* DATA EXTRACT *
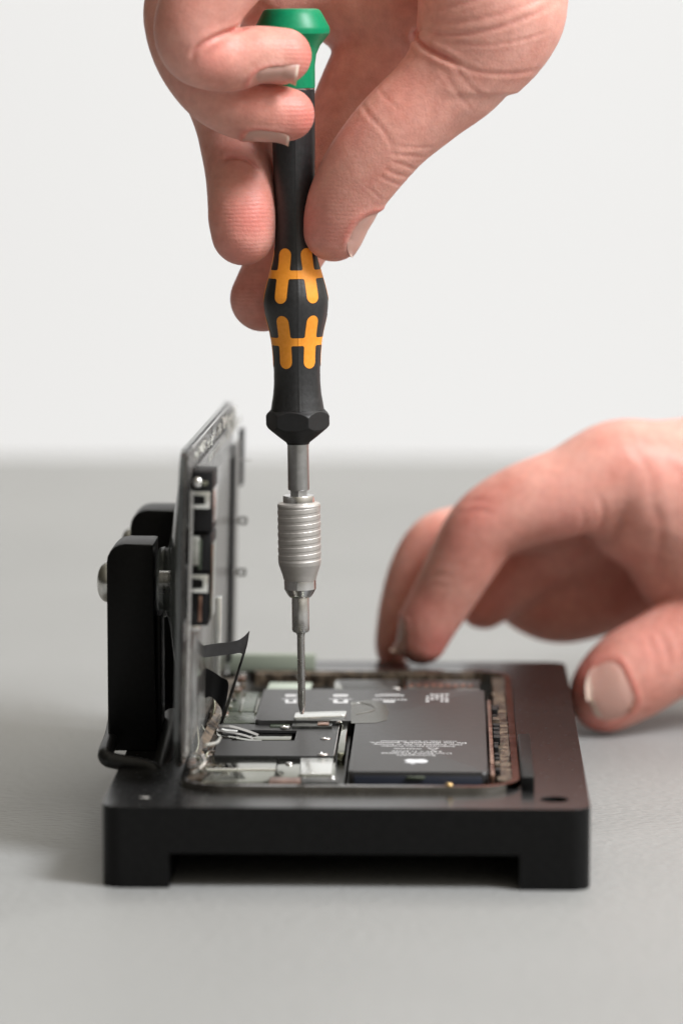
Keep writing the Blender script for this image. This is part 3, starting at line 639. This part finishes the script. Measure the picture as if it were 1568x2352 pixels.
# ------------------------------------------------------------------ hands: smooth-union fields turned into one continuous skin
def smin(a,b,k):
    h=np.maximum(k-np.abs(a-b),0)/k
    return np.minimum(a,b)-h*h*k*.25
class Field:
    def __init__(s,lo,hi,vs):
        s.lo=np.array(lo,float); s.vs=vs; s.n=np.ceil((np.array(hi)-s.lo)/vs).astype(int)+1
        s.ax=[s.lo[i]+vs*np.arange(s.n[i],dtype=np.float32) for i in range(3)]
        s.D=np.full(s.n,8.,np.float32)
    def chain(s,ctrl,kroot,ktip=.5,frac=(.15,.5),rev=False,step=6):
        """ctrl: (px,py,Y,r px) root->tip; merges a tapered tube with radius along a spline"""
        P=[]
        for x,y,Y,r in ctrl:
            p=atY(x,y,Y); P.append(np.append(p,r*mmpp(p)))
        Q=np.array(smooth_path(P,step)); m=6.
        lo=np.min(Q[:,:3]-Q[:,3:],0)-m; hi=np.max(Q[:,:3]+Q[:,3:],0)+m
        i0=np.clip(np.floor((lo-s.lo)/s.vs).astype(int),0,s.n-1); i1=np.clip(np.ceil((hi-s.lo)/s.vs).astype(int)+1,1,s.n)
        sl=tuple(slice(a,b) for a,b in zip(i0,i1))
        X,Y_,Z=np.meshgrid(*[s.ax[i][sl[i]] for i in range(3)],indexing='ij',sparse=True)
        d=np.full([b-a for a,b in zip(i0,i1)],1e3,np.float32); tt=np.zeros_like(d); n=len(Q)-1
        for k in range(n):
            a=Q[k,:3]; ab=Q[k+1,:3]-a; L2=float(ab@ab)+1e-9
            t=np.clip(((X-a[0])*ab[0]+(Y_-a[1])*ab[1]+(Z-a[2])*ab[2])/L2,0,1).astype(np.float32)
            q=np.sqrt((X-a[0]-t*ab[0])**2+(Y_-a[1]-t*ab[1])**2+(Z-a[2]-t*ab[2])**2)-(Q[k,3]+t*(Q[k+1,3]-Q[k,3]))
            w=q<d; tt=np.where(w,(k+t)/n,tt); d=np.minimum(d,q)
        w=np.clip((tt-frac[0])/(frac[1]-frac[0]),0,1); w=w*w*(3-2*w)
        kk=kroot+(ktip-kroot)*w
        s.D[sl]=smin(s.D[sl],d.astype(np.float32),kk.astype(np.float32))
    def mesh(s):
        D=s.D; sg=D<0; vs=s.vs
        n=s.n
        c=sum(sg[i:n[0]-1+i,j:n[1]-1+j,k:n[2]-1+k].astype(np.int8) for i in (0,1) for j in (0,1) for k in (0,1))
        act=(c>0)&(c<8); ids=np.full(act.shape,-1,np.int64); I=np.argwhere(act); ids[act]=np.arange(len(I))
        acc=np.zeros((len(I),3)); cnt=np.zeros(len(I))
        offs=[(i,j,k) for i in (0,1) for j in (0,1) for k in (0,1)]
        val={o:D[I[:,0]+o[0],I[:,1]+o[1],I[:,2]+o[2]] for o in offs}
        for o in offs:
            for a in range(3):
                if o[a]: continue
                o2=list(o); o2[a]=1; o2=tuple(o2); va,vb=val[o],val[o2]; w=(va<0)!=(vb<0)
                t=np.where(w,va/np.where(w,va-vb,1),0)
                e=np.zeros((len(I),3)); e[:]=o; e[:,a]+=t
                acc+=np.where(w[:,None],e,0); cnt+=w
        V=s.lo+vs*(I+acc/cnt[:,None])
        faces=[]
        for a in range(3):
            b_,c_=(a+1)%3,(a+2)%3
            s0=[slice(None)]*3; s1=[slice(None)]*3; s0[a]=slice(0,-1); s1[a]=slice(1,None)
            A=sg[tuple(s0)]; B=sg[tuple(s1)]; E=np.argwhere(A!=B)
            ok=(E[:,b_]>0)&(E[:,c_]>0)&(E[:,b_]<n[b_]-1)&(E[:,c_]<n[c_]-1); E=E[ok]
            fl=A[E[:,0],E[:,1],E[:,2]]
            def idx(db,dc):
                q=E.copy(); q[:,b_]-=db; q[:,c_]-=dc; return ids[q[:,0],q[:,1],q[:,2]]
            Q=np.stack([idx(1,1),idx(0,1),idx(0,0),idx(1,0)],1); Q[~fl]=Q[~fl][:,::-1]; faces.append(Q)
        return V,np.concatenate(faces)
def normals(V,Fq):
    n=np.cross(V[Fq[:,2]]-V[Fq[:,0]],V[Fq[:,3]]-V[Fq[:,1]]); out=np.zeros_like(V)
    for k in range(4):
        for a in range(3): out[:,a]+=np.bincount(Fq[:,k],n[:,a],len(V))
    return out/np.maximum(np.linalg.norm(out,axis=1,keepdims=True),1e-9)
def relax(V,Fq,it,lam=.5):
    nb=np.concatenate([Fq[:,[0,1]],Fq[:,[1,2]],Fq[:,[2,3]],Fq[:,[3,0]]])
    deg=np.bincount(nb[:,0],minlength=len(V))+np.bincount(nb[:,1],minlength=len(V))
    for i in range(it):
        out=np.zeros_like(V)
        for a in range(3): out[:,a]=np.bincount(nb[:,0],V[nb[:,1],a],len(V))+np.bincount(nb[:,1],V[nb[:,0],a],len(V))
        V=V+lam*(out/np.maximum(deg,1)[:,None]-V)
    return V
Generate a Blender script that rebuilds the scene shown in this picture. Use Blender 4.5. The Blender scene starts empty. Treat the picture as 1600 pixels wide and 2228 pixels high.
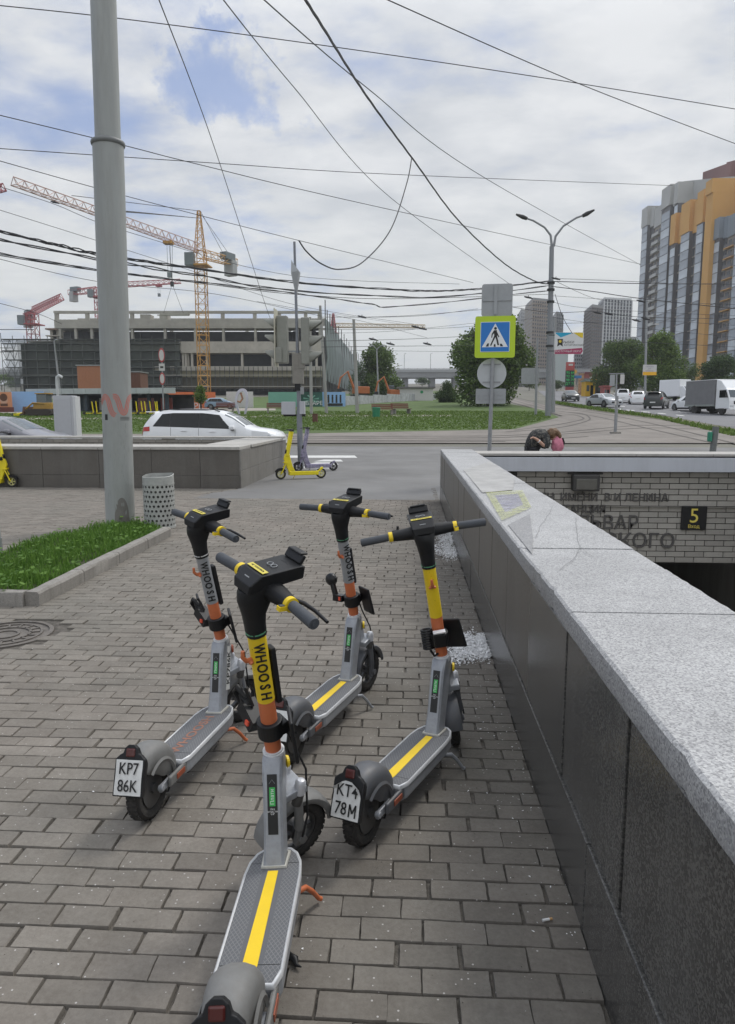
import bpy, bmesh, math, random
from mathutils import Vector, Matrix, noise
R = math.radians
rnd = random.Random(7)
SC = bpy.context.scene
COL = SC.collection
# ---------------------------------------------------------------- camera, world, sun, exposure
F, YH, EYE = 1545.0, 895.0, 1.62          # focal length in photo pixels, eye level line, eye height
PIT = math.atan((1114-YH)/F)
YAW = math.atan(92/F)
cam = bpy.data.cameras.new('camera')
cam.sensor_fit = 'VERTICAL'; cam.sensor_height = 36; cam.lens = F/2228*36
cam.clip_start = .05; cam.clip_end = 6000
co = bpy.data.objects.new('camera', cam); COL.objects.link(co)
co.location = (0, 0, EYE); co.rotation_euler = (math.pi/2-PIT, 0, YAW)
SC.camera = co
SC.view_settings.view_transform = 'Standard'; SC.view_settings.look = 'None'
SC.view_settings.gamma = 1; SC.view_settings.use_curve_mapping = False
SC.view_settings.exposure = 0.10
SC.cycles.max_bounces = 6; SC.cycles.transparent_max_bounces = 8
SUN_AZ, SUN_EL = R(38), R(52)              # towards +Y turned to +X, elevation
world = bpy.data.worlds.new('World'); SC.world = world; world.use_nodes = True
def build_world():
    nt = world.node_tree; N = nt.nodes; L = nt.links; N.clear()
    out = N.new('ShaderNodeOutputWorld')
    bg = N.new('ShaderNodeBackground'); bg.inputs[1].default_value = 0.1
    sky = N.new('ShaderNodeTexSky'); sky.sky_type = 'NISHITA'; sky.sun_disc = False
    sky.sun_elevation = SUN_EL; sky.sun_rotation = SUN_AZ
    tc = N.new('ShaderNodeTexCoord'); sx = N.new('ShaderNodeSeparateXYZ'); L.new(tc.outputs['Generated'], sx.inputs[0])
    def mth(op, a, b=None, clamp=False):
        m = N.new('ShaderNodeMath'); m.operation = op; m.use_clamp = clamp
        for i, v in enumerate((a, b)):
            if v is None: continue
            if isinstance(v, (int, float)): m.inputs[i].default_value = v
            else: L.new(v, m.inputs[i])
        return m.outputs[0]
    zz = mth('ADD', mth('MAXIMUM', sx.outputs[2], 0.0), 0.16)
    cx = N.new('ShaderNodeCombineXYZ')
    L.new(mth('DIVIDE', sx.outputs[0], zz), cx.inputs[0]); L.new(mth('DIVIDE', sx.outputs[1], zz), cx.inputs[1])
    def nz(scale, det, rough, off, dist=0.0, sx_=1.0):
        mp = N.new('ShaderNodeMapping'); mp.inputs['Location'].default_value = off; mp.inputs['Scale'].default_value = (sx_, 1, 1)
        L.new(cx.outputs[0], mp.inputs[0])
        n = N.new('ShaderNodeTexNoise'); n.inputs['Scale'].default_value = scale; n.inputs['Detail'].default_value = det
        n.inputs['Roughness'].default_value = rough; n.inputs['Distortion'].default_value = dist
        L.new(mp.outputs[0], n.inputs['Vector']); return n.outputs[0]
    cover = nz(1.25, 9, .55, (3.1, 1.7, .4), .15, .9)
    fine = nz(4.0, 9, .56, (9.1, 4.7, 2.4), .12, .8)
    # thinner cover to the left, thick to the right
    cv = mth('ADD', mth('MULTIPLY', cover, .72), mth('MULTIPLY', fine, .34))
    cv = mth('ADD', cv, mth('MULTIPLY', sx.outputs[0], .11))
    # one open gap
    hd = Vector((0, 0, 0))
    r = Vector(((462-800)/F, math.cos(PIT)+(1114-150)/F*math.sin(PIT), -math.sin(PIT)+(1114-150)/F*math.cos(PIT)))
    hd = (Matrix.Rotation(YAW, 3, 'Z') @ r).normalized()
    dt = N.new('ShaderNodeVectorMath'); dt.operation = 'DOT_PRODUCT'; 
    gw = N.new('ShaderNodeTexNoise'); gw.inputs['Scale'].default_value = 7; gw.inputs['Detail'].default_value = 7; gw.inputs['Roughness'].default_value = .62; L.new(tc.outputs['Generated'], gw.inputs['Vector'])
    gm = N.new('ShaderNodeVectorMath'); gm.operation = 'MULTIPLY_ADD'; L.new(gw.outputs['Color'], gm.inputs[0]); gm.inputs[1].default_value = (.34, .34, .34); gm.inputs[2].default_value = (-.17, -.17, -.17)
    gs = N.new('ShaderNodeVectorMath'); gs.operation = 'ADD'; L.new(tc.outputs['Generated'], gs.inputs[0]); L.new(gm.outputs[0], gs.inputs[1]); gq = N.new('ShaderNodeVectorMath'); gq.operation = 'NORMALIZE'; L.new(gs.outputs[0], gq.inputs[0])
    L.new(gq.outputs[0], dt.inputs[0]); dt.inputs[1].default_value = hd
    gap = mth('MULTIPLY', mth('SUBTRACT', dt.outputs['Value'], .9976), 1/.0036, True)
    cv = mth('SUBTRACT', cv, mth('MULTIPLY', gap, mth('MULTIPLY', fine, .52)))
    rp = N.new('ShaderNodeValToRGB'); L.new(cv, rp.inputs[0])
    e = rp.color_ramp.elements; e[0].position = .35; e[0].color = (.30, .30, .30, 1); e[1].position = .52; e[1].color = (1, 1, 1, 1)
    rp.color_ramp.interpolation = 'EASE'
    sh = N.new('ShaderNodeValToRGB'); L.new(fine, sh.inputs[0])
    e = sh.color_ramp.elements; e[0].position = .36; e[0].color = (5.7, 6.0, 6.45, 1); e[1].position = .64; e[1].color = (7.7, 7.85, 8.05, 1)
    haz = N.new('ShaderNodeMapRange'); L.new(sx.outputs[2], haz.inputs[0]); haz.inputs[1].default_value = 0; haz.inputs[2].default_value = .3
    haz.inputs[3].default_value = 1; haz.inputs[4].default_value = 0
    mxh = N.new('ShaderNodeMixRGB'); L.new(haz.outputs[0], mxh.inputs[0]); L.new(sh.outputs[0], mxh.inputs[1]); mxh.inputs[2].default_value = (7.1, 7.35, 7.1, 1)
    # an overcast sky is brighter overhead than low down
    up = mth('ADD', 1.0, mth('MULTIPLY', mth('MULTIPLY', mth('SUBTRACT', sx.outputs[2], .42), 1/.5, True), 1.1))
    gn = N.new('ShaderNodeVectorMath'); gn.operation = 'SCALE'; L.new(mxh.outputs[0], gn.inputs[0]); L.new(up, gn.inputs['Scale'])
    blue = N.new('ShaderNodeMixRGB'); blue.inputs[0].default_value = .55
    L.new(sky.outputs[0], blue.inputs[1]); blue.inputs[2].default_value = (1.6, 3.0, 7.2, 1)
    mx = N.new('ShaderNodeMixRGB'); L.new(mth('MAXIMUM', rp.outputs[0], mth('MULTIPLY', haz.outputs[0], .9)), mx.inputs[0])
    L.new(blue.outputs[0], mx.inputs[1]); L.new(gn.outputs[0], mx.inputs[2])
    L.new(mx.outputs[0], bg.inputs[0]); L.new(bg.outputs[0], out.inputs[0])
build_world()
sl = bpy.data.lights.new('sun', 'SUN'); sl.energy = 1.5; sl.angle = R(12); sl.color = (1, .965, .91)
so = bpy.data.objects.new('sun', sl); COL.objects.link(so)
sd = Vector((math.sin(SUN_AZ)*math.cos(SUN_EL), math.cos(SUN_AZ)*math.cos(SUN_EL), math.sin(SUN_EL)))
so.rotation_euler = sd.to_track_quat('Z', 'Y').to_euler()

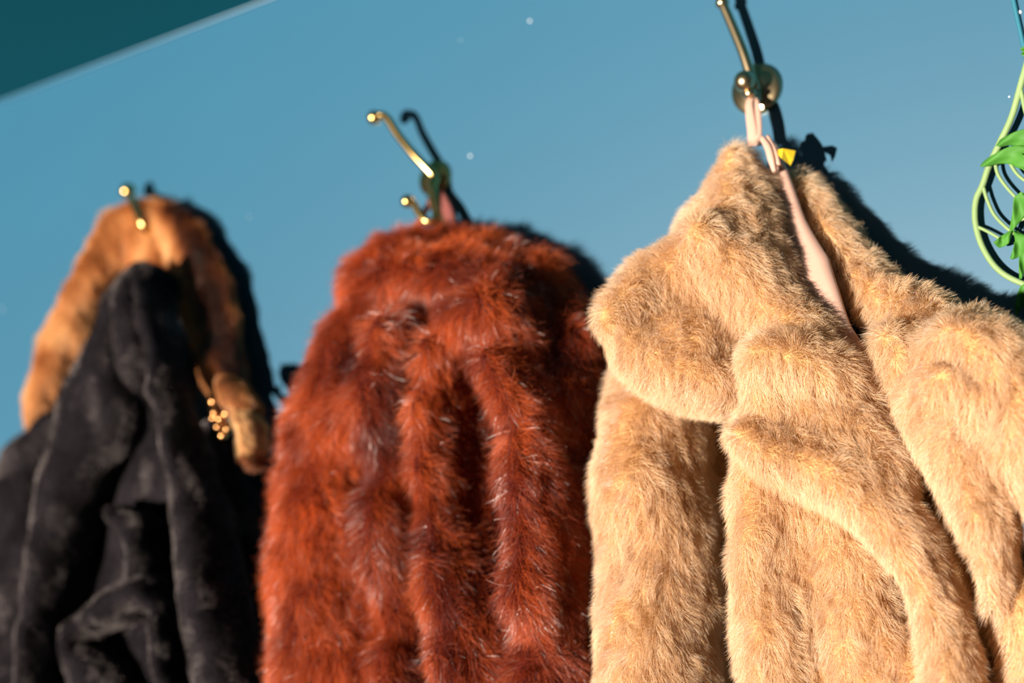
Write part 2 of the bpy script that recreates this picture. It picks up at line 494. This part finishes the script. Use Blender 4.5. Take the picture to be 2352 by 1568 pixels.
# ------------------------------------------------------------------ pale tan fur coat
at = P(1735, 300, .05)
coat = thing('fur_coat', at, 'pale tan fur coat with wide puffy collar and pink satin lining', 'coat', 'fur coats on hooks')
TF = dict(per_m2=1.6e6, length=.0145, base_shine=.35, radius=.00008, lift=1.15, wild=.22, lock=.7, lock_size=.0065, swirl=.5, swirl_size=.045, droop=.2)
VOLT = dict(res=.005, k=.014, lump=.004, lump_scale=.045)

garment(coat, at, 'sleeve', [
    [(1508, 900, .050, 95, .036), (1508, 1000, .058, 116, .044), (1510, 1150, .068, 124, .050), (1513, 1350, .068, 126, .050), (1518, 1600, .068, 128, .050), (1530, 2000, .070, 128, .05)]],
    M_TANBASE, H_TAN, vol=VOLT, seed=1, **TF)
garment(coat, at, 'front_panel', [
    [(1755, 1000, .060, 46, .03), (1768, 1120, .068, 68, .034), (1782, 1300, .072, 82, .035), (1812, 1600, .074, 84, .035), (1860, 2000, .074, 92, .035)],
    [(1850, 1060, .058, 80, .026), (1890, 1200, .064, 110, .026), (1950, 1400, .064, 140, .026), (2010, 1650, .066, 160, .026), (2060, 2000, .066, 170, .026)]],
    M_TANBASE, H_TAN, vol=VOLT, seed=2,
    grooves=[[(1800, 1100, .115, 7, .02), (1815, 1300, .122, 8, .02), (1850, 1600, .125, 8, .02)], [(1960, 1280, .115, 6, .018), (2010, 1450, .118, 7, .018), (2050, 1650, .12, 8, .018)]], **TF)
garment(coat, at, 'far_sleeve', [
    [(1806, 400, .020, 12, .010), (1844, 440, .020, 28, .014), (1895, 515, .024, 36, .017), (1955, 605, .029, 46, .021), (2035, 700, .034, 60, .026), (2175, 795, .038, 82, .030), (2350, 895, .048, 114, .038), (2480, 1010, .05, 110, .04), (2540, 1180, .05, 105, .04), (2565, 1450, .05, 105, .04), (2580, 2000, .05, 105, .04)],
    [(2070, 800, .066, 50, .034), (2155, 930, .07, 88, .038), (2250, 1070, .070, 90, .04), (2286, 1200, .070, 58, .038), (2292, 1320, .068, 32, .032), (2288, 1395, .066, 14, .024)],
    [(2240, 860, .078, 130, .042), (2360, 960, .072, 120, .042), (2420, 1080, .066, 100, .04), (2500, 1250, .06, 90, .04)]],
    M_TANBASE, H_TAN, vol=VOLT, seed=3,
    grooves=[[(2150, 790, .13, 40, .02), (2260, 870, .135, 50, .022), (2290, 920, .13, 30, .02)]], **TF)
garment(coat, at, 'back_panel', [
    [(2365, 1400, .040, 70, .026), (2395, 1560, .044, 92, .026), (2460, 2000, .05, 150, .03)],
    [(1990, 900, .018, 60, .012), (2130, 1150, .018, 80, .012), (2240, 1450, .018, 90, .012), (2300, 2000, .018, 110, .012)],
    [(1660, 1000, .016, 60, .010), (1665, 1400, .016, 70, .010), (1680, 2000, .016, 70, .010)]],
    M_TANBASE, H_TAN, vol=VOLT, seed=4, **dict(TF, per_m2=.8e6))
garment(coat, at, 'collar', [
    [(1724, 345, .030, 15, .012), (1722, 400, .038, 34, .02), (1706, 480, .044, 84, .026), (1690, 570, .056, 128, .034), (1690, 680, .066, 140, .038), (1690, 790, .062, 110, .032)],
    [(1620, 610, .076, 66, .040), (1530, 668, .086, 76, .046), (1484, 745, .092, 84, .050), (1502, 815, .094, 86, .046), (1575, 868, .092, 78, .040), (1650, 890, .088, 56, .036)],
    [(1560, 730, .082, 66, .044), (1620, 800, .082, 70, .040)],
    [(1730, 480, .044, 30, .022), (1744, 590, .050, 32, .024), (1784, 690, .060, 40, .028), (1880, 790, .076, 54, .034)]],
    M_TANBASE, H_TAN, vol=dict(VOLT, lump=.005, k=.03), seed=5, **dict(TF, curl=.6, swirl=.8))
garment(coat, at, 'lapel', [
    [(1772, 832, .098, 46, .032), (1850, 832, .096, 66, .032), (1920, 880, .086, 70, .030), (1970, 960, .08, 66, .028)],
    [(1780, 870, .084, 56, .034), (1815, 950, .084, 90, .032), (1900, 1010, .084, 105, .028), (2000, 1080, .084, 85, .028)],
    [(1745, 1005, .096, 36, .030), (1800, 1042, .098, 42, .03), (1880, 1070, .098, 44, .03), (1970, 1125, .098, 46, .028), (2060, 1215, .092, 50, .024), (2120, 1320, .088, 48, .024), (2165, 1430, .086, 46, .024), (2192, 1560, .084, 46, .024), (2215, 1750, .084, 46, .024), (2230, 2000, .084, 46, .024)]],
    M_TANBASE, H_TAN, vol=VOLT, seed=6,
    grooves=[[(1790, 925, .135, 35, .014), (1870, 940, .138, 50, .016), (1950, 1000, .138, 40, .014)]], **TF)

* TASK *
Your task is to retype the entries verbatim, starting with the line that holds "Write part 2" and stopping after the line that holds "VOLT = dict(res=.005, k=.014, lump=.004, lump_scale=.045)".

* SOLUTION FOR THIS TASK *
Write part 2 of the bpy script that recreates this picture. It picks up at line 494. This part finishes the script. Use Blender 4.5. Take the picture to be 2352 by 1568 pixels.
# ------------------------------------------------------------------ pale tan fur coat
at = P(1735, 300, .05)
coat = thing('fur_coat', at, 'pale tan fur coat with wide puffy collar and pink satin lining', 'coat', 'fur coats on hooks')
TF = dict(per_m2=1.6e6, length=.0145, base_shine=.35, radius=.00008, lift=1.15, wild=.22, lock=.7, lock_size=.0065, swirl=.5, swirl_size=.045, droop=.2)
VOLT = dict(res=.005, k=.014, lump=.004, lump_scale=.045)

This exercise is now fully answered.